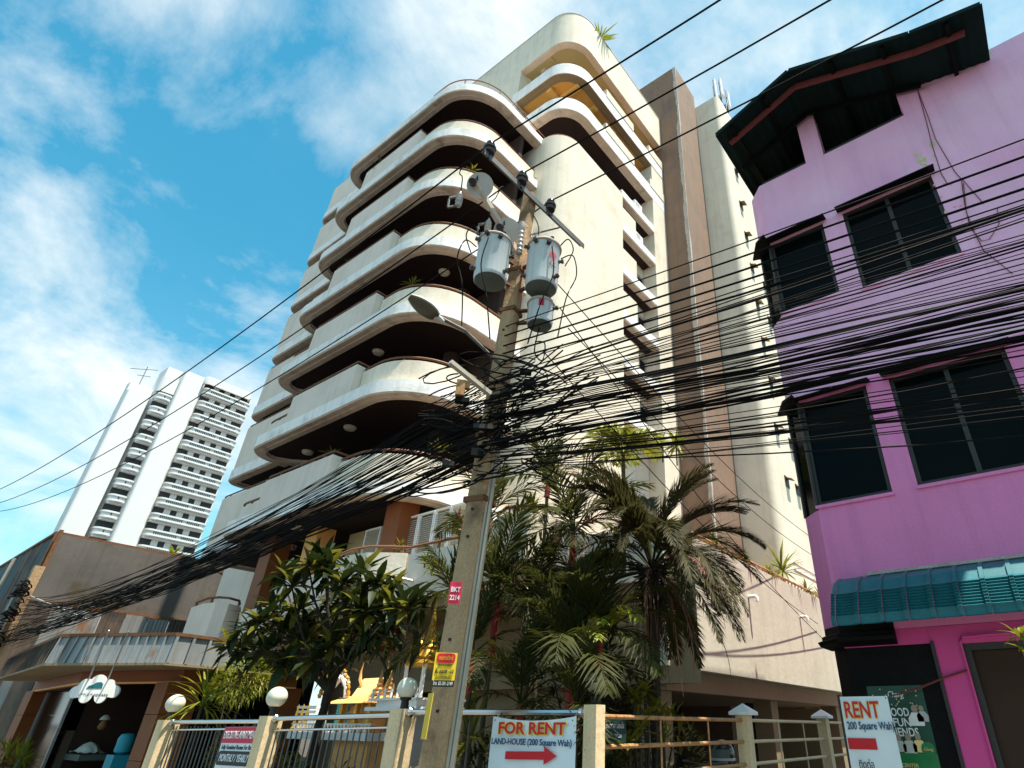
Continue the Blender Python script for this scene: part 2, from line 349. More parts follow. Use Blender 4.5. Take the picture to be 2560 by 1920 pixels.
for k, b in enumerate(FL):
    bp = band_path()
    slab = MB().sweep(bp, [(0, b), (0, b + .42), (.95, b + .42), (.95, b + .24), (.45, b + .16), (.45, b + .001)], True).build('balcony_slab', 'band', ap)
    MB().sweep(bp, [(.035, b - .05), (.03, b + .03), (.42, b + .05), (.42, b - .07), (.24, b - .07), (.225, b - .045)]).build('slab_rim', 'rim', ap)
    ip = inset(bp, .44)
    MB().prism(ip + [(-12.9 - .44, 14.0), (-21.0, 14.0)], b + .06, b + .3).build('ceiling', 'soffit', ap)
    if k == 0:
        MB().sweep(band_path()[8:], [(.3, b + .42), (.3, b + .62), (.45, b + .62), (.45, b + .42)]).build('roof_kerb', 'band', ap)
        rails(cornerp, b + 1.02, .2, ap, 1.6, b + .42, .03)
        MB().prism(inset(bp, .9) + [(-13.4, 14.0), (-21.0, 14.0)], b + .302, b + .44).build('roof_deck', 'beige', ap)
        continue
    MB().sweep(cornerp, [(.28, b + .42), (.28, b + 1.28), (.42, b + 1.28), (.42, b + .42)], True).build('parapet', 'cream', ap)
    rails(cornerp, b + 1.42, .34, ap, 1.5, b + 1.28)
    MB().sweep(leftp, [(.25, b + .42), (.25, b + .98), (.38, b + .98), (.38, b + .42)], True).build('parapet', 'beige', ap)
    rails(leftp, b + 1.12, .3, ap, 1.3, b + .98)
    # the square bay in the middle: front, and its two returns
    MB().sweep([(-19.74, 8.9), (-19.74, 8.01), (-15.82, 8.01), (-15.82, 8.9)], [(0, b + .30), (.03, b + 1.5), (.17, b + 1.5), (.17, b + .30)]).build('bay_parapet', 'beige', ap)
    rails([(-19.70, 8.8), (-19.70, 8.05), (-15.86, 8.05), (-15.86, 8.8)], b + 1.64, .05, ap, 1.25, b + 1.5)
    # inside: back wall, door opening, column, round lamps
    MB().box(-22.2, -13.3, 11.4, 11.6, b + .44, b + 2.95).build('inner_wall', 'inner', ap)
    mb = MB(); mb.lathe((-14.9, 10.9, b + .3), [(.3, 0), (.3, 2.7)], 14); mb.build('column', 'inner', ap)
    mb = MB()
    for x in (-18.6, -16.6): mb.box(x - .75, x + .75, 11.33, 11.398, b + .45, b + 2.5)
    mb.build('balcony_door', 'glass', ap)
for k, (x, y) in enumerate([(-17.3, 9.1), (-16.9, 9.2), (-14.6, 9.7), (-20.4, 9.4), (-18.8, 9.0), (-14.2, 11.6)]):
    b = FL[[5, 4, 3, 5, 6, 1][k]]
    mb = MB(); mb.lathe((x, y, b + .058), [(.02, -.12), (.17, -.09), (.21, -.03), (.21, .002)], 14); mb.build('ceiling_lamp', 'globe', ap)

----

#### Given task
Every line above should be returned word for word, with the pictures left behind.

#### Final result
Continue the Blender Python script for this scene: part 2, from line 349. More parts follow. Use Blender 4.5. Take the picture to be 2560 by 1920 pixels.
for k, b in enumerate(FL):
    bp = band_path()
    slab = MB().sweep(bp, [(0, b), (0, b + .42), (.95, b + .42), (.95, b + .24), (.45, b + .16), (.45, b + .001)], True).build('balcony_slab', 'band', ap)
    MB().sweep(bp, [(.035, b - .05), (.03, b + .03), (.42, b + .05), (.42, b - .07), (.24, b - .07), (.225, b - .045)]).build('slab_rim', 'rim', ap)
    ip = inset(bp, .44)
    MB().prism(ip + [(-12.9 - .44, 14.0), (-21.0, 14.0)], b + .06, b + .3).build('ceiling', 'soffit', ap)
    if k == 0:
        MB().sweep(band_path()[8:], [(.3, b + .42), (.3, b + .62), (.45, b + .62), (.45, b + .42)]).build('roof_kerb', 'band', ap)
        rails(cornerp, b + 1.02, .2, ap, 1.6, b + .42, .03)
        MB().prism(inset(bp, .9) + [(-13.4, 14.0), (-21.0, 14.0)], b + .302, b + .44).build('roof_deck', 'beige', ap)
        continue
    MB().sweep(cornerp, [(.28, b + .42), (.28, b + 1.28), (.42, b + 1.28), (.42, b + .42)], True).build('parapet', 'cream', ap)
    rails(cornerp, b + 1.42, .34, ap, 1.5, b + 1.28)
    MB().sweep(leftp, [(.25, b + .42), (.25, b + .98), (.38, b + .98), (.38, b + .42)], True).build('parapet', 'beige', ap)
    rails(leftp, b + 1.12, .3, ap, 1.3, b + .98)
    # the square bay in the middle: front, and its two returns
    MB().sweep([(-19.74, 8.9), (-19.74, 8.01), (-15.82, 8.01), (-15.82, 8.9)], [(0, b + .30), (.03, b + 1.5), (.17, b + 1.5), (.17, b + .30)]).build('bay_parapet', 'beige', ap)
    rails([(-19.70, 8.8), (-19.70, 8.05), (-15.86, 8.05), (-15.86, 8.8)], b + 1.64, .05, ap, 1.25, b + 1.5)
    # inside: back wall, door opening, column, round lamps
    MB().box(-22.2, -13.3, 11.4, 11.6, b + .44, b + 2.95).build('inner_wall', 'inner', ap)
    mb = MB(); mb.lathe((-14.9, 10.9, b + .3), [(.3, 0), (.3, 2.7)], 14); mb.build('column', 'inner', ap)
    mb = MB()
    for x in (-18.6, -16.6): mb.box(x - .75, x + .75, 11.33, 11.398, b + .45, b + 2.5)
    mb.build('balcony_door', 'glass', ap)
for k, (x, y) in enumerate([(-17.3, 9.1), (-16.9, 9.2), (-14.6, 9.7), (-20.4, 9.4), (-18.8, 9.0), (-14.2, 11.6)]):
    b = FL[[5, 4, 3, 5, 6, 1][k]]
    mb = MB(); mb.lathe((x, y, b + .058), [(.02, -.12), (.17, -.09), (.21, -.03), (.21, .002)], 14); mb.build('ceiling_lamp', 'globe', ap)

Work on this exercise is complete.